▶ WHAT THE TASK REQUIRES:
Exactly the lines from the start of the data below through the line that contains "scene.camera = cam" are to be copied, with pictures left out.
:: RAW DATA ::
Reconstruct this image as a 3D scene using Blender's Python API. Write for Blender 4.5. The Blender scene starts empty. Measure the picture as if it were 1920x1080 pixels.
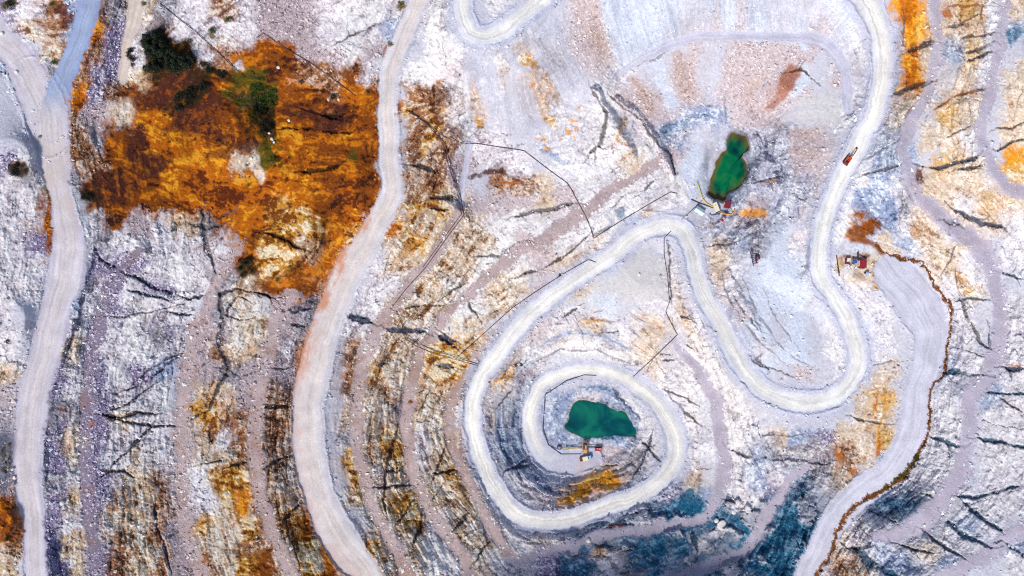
import bpy, bmesh, math, random
import numpy as np
from mathutils import Vector, Matrix

scene = bpy.context.scene
random.seed(7)
rng = np.random.default_rng(11)

# ------------------------------------------------------------------ camera, sky, sun, exposure
H = 416.0                    # flying height of the drone above the datum, metres
K = 0.25                     # metres per photo pixel on the datum
cam_d = bpy.data.cameras.new("camera")
cam = bpy.data.objects.new("camera", cam_d)
scene.collection.objects.link(cam)
cam.location = (0, 0, H)
cam.rotation_euler = (0, 0, 0)
cam_d.sensor_width = 36.0
cam_d.lens = 36.0 * H / (1920 * K)
cam_d.clip_start = 1.0
cam_d.clip_end = 20000.0
scene.camera = cam

SUN_EL, SUN_AZ = math.radians(48), math.radians(208)     # azimuth clockwise from image-up
world = bpy.data.worlds.new("World")
scene.world = world
world.use_nodes = True
wn = world.node_tree.nodes
sky = wn.new("ShaderNodeTexSky")
sky.sky_type = 'NISHITA'
sky.sun_disc = False
sky.sun_elevation = SUN_EL
sky.sun_rotation = SUN_AZ
bg = wn["Background"]
bg.inputs[1].default_value = 0.105
world.node_tree.links.new(sky.outputs[0], bg.inputs[0])
sun_d = bpy.data.lights.new("sun", 'SUN')
sun_d.energy = 3.1
sun_d.angle = math.radians(10)
sun_d.color = (1.0, 0.935, 0.83)
sun = bpy.data.objects.new("sun", sun_d)
scene.collection.objects.link(sun)
sdir = Vector((math.sin(SUN_AZ) * math.cos(SUN_EL), math.cos(SUN_AZ) * math.cos(SUN_EL), math.sin(SUN_EL)))
sun.rotation_euler = sdir.to_track_quat('Z', 'Y').to_euler()
sun.location = sdir * 600
scene.view_settings.view_transform = 'Standard'
scene.view_settings.look = 'None'
scene.view_settings.exposure = 0.43
scene.view_settings.gamma = 1.0
scene.cycles.filter_width = 1.1
scene.cycles.use_denoising = False

# ------------------------------------------------------------------ helpers
def lin(c):
    c = np.asarray(c, dtype=np.float64) / 255.0
    return np.where(c <= 0.04045, c / 12.92, ((c + 0.055) / 1.055) ** 2.4)

ALB = 0.74                   # survey colour -> surface albedo
def alb(c):
    return lin(c) * ALB

def xy(px, py, z=0.0):
    s = K * (H - z) / H
    return ((px - 960.0) * s, (540.0 - py) * s)

_T = rng.random((256, 256)).astype(np.float32)
def vnoise(x, y, seed=0):
    x = x + seed * 37.17; y = y + seed * 91.73
    ix = np.floor(x).astype(np.int32); iy = np.floor(y).astype(np.int32)
    fx = (x - ix).astype(np.float32); fy = (y - iy).astype(np.float32)
    fx = fx * fx * (3 - 2 * fx); fy = fy * fy * (3 - 2 * fy)
    a = ix & 255; b = (ix + 1) & 255; c = iy & 255; d = (iy + 1) & 255
    top = _T[c, a] * (1 - fx) + _T[c, b] * fx
    bot = _T[d, a] * (1 - fx) + _T[d, b] * fx
    return (top * (1 - fy) + bot * fy) * 2 - 1

def fbm(x, y, octv=4, seed=0, gain=0.55):
    out = 0; amp = 1.0; tot = 0; f = 1.0
    for o in range(octv):
        out = out + amp * vnoise(x * f, y * f, seed + o * 3)
        tot += amp; amp *= gain; f *= 2.03
    return out / tot * 1.7

def ridged(x, y, octv=4, seed=0):
    out = 0; amp = 1.0; tot = 0; f = 1.0
    for o in range(octv):
        out = out + amp * (1 - 2 * np.abs(vnoise(x * f, y * f, seed + o * 5)))
        tot += amp; amp *= 0.5; f *= 2.1
    return out / tot

def sstep(a, b, x):
    t = np.clip((x - a) / (b - a), 0, 1)
    return t * t * (3 - 2 * t)

def worley(x, y, seed=0):
    """distance to nearest cell edge (F2-F1) a random value of the cell and the tilt of its face"""
    rs = np.random.default_rng(100 + seed)
    ox = rs.random((128, 128)).astype(np.float32); oy = rs.random((128, 128)).astype(np.float32)
    ov = rs.random((128, 128)).astype(np.float32)
    ix = np.floor(x).astype(np.int32); iy = np.floor(y).astype(np.int32)
    oa = rs.normal(size=(128, 128)).astype(np.float32); ob = rs.normal(size=(128, 128)).astype(np.float32)
    f1 = np.full(x.shape, 9, np.float32); f2 = f1.copy(); val = np.zeros(x.shape, np.float32); tilt = val.copy()
    for dy in (-1, 0, 1):
        for dx in (-1, 0, 1):
            jx = (ix + dx) & 127; jy = (iy + dy) & 127
            d = np.hypot(ix + dx + ox[jy, jx] - x, iy + dy + oy[jy, jx] - y).astype(np.float32)
            near = d < f1
            f2 = np.where(near, f1, np.minimum(f2, d))
            val = np.where(near, ov[jy, jx], val)
            tilt = np.where(near, oa[jy, jx] * (x - ix - dx - ox[jy, jx]) + ob[jy, jx] * (y - iy - dy - oy[jy, jx]), tilt)
            f1 = np.where(near, d, f1)
    return f2 - f1, val, tilt

# ------------------------------------------------------------------ survey of the pit (photo survey coordinates)
STEP = 1.4
GX0, GY0 = -160.0, -160.0
NX, NY = 1601, 1001
gx = (GX0 + STEP * np.arange(NX)).astype(np.float32)
gy = (GY0 + STEP * np.arange(NY)).astype(np.float32)
PX, PY = np.meshgrid(gx, gy)

# roads: name, style, points (x, y, width, elevation)
ROADS = [
 ("R1", "left", [(60,150,80,37),(80,190,92,37),(92,235,76,37),(100,300,56,37),(113,360,38,37),(122,420,52,37),(127,460,62,37),(120,527,72,36),(106,567,58,36),(85,660,60,36),(67,720,60,36),(53,820,55,35),(51,900,48,35),(62,970,36,34),(67,1080,43,34),(72,1260,45,33)]),
 ("R1a", "left", [(-220,-90,50,41),(-40,30,50,39),(0,75,52,38),(35,110,58,37),(62,160,72,37),(84,210,78,37),(94,262,62,37)]),
 ("R1b", "blue", [(212,-170,42,42),(171,0,42,39),(152,66,38,38),(125,133,36,37),(108,180,46,37),(98,232,56,37)]),
 ("R2", "mid", [(830,-170,44,15),(800,-40,40,14),(786,0,38,13),(757,67,32,12),(732,133,37,11),(727,200,34,10),(728,267,37,8),(734,333,38,7),(735,360,42,6),(722,393,46,5),(703,427,48,4),(686,460,52,3),(653,510,60,1),(632,560,58,0),(605,627,57,-1),(594,680,57,-2),(582,720,60,-3),(576,770,56,-3),(581,853,57,-4),(594,920,54,-5),(622,987,64,-6),(655,1040,66,-6),(690,1080,50,-7),(780,1260,50,-8)]),
 ("R3", "haul", [(872,-170,36,27),(868,-30,36,26),(866,0,36,26),(868,30,36,26),(880,58,36,26),(905,68,36,26),(940,58,38,26),(975,30,36,27),(1010,0,36,27),(1040,-30,36,28),(1150,-170,40,30)]),
 ("R4", "haul", [(1500,-170,50,24),(1590,-40,50,21),(1625,0,50,20),(1650,67,42,18),(1655,133,38,16),(1643,200,38,15),(1620,250,38,13),(1594,300,40,12),(1565,360,34,10),(1542,427,32,8),(1536,480,32,7),(1540,520,34,5),(1565,560,34,4),(1590,600,36,2),(1609,660,36,0),(1606,690,36,-1),(1590,725,36,-2),(1560,748,36,-3),(1510,755,36,-4),(1450,742,36,-6),(1410,712,36,-7),(1380,670,36,-8),(1353,613,36,-10),(1324,560,33,-12),(1306,510,32,-14),(1297,470,34,-15),(1285,437,36,-16),(1258,424,34,-17),(1225,427,34,-18),(1190,442,36,-19),(1147,478,34,-20),(1093,515,34,-22),(1043,549,34,-23),(993,592,34,-25),(957,632,34,-27),(925,675,33,-29),(897,720,32,-31),(886,787,30,-33),(898,853,30,-35),(930,920,30,-37),(960,957,32,-38),(1000,977,34,-39),(1060,976,34,-40),(1127,953,34,-42),(1193,931,34,-43),(1240,900,36,-44),(1265,865,36,-45),(1268,825,36,-46),(1255,787,34,-47),(1233,757,32,-48),(1200,728,30,-49),(1160,704,28,-50),(1110,695,28,-51),(1060,699,28,-52),(1025,714,28,-53),(1003,742,28,-54),(993,782,30,-55),(1003,830,34,-56),(1027,860,40,-56.5),(1065,868,44,-57),(1110,860,34,-57)]),
 ("R5", "flat", [(1672,510,66,8),(1695,535,80,7.5),(1728,580,84,7),(1747,627,64,6),(1738,680,50,6),(1722,720,50,5),(1715,787,52,4),(1703,830,56,3),(1672,885,54,2),(1610,930,54,0),(1560,985,50,-1),(1533,1040,50,-2),(1512,1080,46,-3),(1470,1260,45,-5)]),
 ("R6", "track", [(1160,140,11,-4),(1200,112,14,0),(1270,78,16,2),(1340,68,17,4),(1440,68,16,5),(1530,72,20,6),(1570,100,22,7),(1588,150,20,8),(1590,205,19,9)]),
 ("R7", "dirt", [(268,-60,36,34),(258,0,34,33),(252,35,28,32),(238,80,22,31),(230,150,20,29)]),
 ("R8", "track", [(884,262,10,-4),(876,290,12,-5),(870,340,12,-6),(866,385,12,-7)]),
]
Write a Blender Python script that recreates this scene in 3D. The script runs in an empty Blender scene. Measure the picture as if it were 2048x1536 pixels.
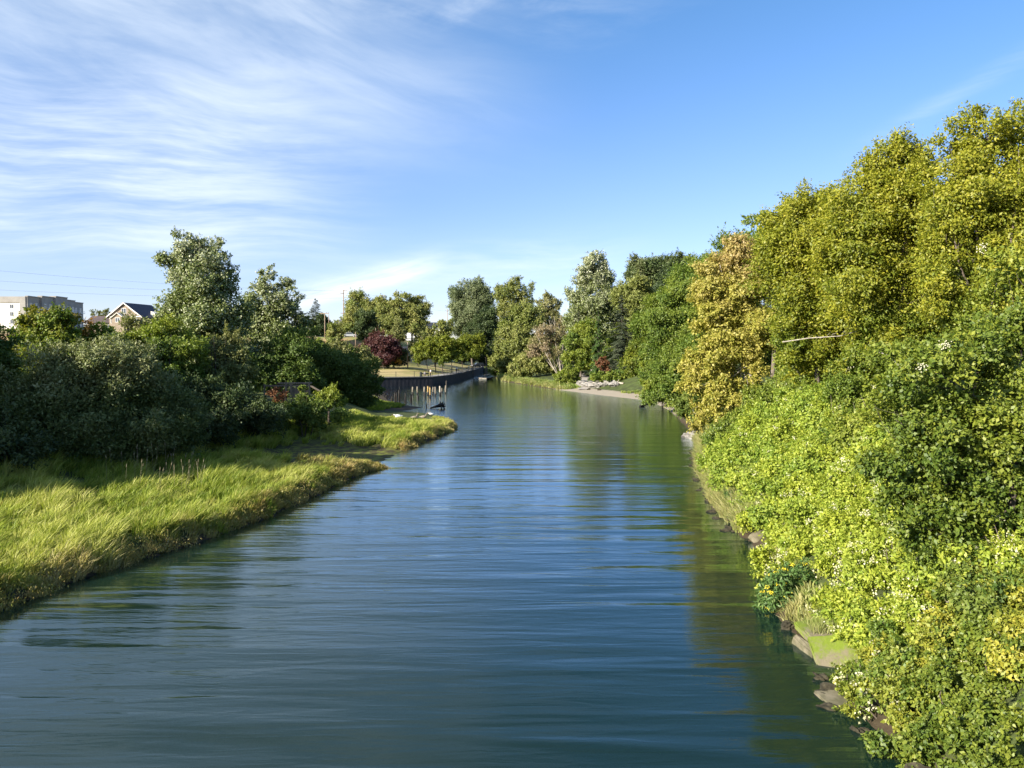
import bpy, bmesh, math, random
import numpy as np
from mathutils import Vector, Matrix
R = math.radians
sc = bpy.context.scene
COL = sc.collection

# ------------------------------------------------------------------ camera
CAMZ = 7.5; F = 1600.0; TH = math.atan(63 / 1600.0)
cam = bpy.data.cameras.new('camera'); cam_o = bpy.data.objects.new('camera', cam); COL.objects.link(cam_o)
cam.sensor_fit = 'HORIZONTAL'; cam.sensor_width = 36.0; cam.lens = 36.0 * F / 2048.0
cam.clip_start = 0.2; cam.clip_end = 8000
cam_o.location = (0, 0, CAMZ); cam_o.rotation_euler = (math.pi / 2 - TH, 0, 0)
sc.camera = cam_o

# ------------------------------------------------------------------ sun and sky
SUN_EL, SUN_BACK = 24.0, 36.0       # elevation; degrees behind the camera's left-hand side
to_sun = Vector((-math.cos(R(SUN_BACK)) * math.cos(R(SUN_EL)), -math.sin(R(SUN_BACK)) * math.cos(R(SUN_EL)), math.sin(R(SUN_EL))))
sun = bpy.data.lights.new('sun', 'SUN'); sun.energy = 5.0; sun.angle = R(0.5); sun.color = (1.0, 0.92, 0.78)
sun_o = bpy.data.objects.new('sun', sun); COL.objects.link(sun_o)
sun_o.rotation_euler = to_sun.to_track_quat('Z', 'Y').to_euler(); sun_o.location = (-40, -20, 60)
sc.view_settings.view_transform = 'Standard'; sc.view_settings.look = 'None'
sc.view_settings.exposure = 1.28; sc.view_settings.gamma = 1.0
try:
    sc.cycles.use_adaptive_sampling = True
    sc.cycles.max_bounces = 6; sc.cycles.diffuse_bounces = 3; sc.cycles.glossy_bounces = 3
    sc.cycles.transmission_bounces = 3; sc.cycles.transparent_max_bounces = 6
    sc.cycles.caustics_reflective = False; sc.cycles.caustics_refractive = False
    sc.cycles.use_denoising = True
except Exception:
    pass

world = bpy.data.worlds.new('World'); sc.world = world; world.use_nodes = True


class NT:
    """small node-graph writer"""
    def __init__(self, tree):
        self.t = tree; self.n = tree.nodes; self.l = tree.links
    def node(self, typ, **kw):
        nd = self.n.new(typ)
        for k, v in kw.items():
            if k == 'ins':
                for kk, vv in v.items():
                    self.set(nd.inputs[kk], vv)
            else:
                setattr(nd, k, v)
        return nd
    def set(self, sock, v):
        if hasattr(v, 'is_output'):
            self.l.new(v, sock)
        else:
            sock.default_value = v
    def math(self, op, a, b=0.0, c=None, clamp=False):
        nd = self.node('ShaderNodeMath', operation=op, use_clamp=clamp)
        self.set(nd.inputs[0], a); self.set(nd.inputs[1], b)
        if c is not None: self.set(nd.inputs[2], c)
        return nd.outputs[0]
    def smooth(self, v, lo, hi):
        nd = self.node('ShaderNodeMapRange', interpolation_type='SMOOTHSTEP')
        self.set(nd.inputs[0], v); nd.inputs[1].default_value = lo; nd.inputs[2].default_value = hi
        return nd.outputs[0]
    def noise(self, vec, scale, detail=4.0, rough=0.55, dist=0.0):
        nd = self.node('ShaderNodeTexNoise')
        if vec is not None: self.l.new(vec, nd.inputs['Vector'])
        nd.inputs['Scale'].default_value = scale; nd.inputs['Detail'].default_value = detail
        nd.inputs['Roughness'].default_value = rough; nd.inputs['Distortion'].default_value = dist
        return nd.outputs['Fac']
    def comb(self, x, y, z=0.0):
        nd = self.node('ShaderNodeCombineXYZ')
        for i, v in enumerate((x, y, z)): self.set(nd.inputs[i], v)
        return nd.outputs[0]
    def mix(self, f, a, b, mode='MIX'):
        nd = self.node('ShaderNodeMix', data_type='RGBA', blend_type=mode)
        self.set(nd.inputs['Factor'], f)
        self.set(nd.inputs[6], c4(a)); self.set(nd.inputs[7], c4(b))
        return nd.outputs[2]
    def ramp(self, v, stops):
        nd = self.node('ShaderNodeValToRGB')
        self.l.new(v, nd.inputs[0])
        e = nd.color_ramp.elements
        while len(e) < len(stops): e.new(0.5)
        for el, (p, c) in zip(e, stops): el.position = p; el.color = c4(c)
        return nd.outputs[0]


def c4(c):
    if hasattr(c, 'is_output'): return c
    return tuple(c) if len(c) == 4 else (*c, 1.0)


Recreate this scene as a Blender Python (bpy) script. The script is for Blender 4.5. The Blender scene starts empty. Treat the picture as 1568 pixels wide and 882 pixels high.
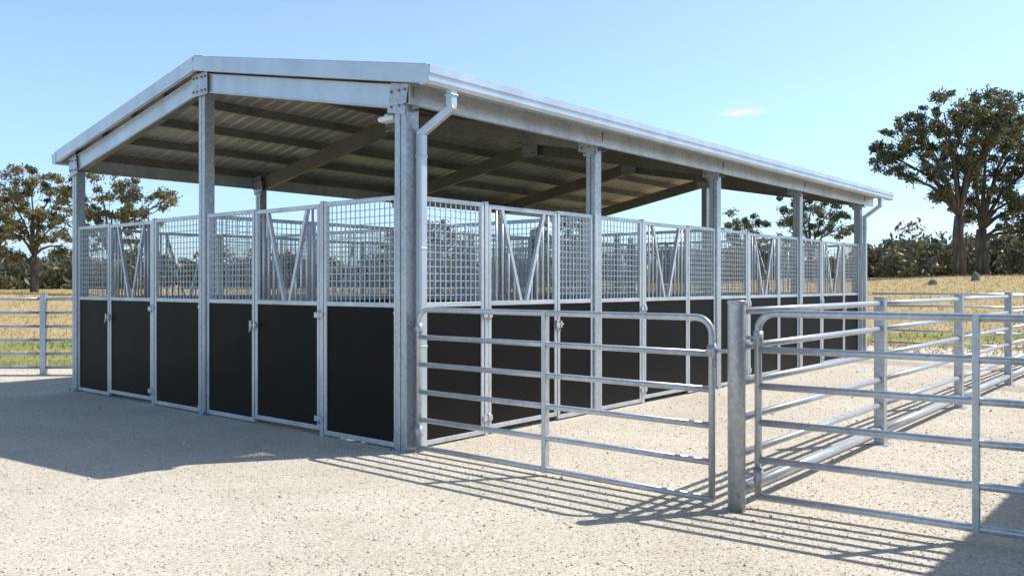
:::
▶ SOLUTION FOR THIS EXERCISE:
Reconstruct this image as a 3D scene using Blender's Python API. Write for Blender 4.5. The Blender scene starts empty. Measure the picture as if it were 1920x1080 pixels.
import bpy, bmesh, math, random
import numpy as np
from mathutils import Vector, Matrix

scene = bpy.context.scene
random.seed(7)
rng = np.random.default_rng(11)

# ------------------------------------------------------------------ camera, sky, sun, exposure
H = 416.0                    # flying height of the drone above the datum, metres
K = 0.25                     # metres per photo pixel on the datum
cam_d = bpy.data.cameras.new("camera")
cam = bpy.data.objects.new("camera", cam_d)
scene.collection.objects.link(cam)
cam.location = (0, 0, H)
cam.rotation_euler = (0, 0, 0)
cam_d.sensor_width = 36.0
cam_d.lens = 36.0 * H / (1920 * K)
cam_d.clip_start = 1.0
cam_d.clip_end = 20000.0
scene.camera = cam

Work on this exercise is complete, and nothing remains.